Balancing charges in compounds is central to understanding chemical reactions and creating stable molecules. Atoms combine to form compounds where the total charge must equal zero, which requires an equal sum of positive and negative charges.

In the case of phosphorus compounds, you'll often be balancing the +1 charge typically found on hydrogen ions with the -2 charge typically carried by oxygen ions. When figuring out how these charges balance, you must account for all atoms present.
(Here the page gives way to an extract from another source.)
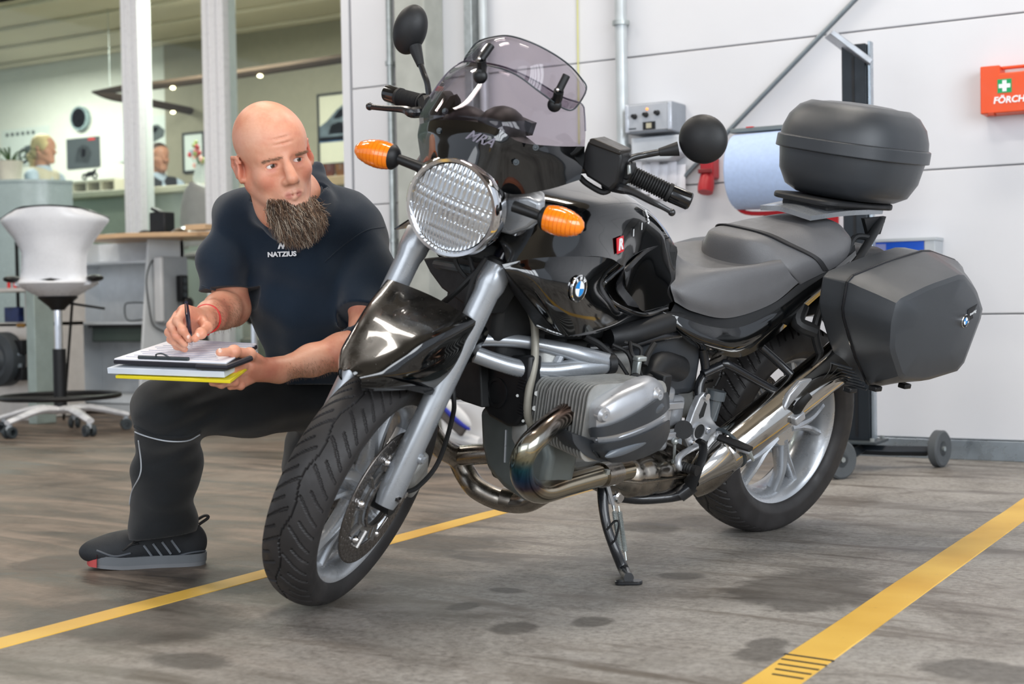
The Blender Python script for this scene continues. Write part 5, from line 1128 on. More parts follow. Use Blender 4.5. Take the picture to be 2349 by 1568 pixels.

For example, in the compound \(\mathrm{H}_3\mathrm{PO}_4\), three hydrogen atoms contribute a total of +3 in positive charges, while four oxygen atoms contribute -8. Therefore, phosphorus must carry a +5 charge to neutralize the molecule.

Understanding how to balance charges can also be seen in the exercise where \(\mathrm{Mg}_2\mathrm{P}_2\mathrm{O}_7\) is formed, and magnesium's +2 charge must be counterbalanced by both phosphorus and oxygen to result in a neutral compound.

Determining Oxidation Numbers

Oxidation numbers or states represent how electrons are distributed among atoms in a molecule. The concept is significant when analyzing oxidation-reduction (redox) reactions or when balancing chemical equations. Phosphorus, being a versatile element, can exhibit a variety of oxidation states in different compounds, as seen in our initial exercise.

To determine the oxidation state of phosphorus or any element in a compound, follow these guidelines: List known oxidation states for common elements like hydrogen (+1) and oxygen (-2), use algebra to balance the overall charge of the compound, accounting for all atoms involved, and remember that the sum of oxidation states must equal the total charge of the molecule (which is zero for neutral compounds).

For instance, in \(\mathrm{PH}_3\), hydrogen, usually +1, is balanced by phosphorus, resulting in phosphorus having an oxidation state of -3 to neutralize the molecule. Similarly, in \(\mathrm{HPO}_3\), the +1 charge from hydrogen and the total -6 from three oxygens require phosphorus to have an oxidation state of +5.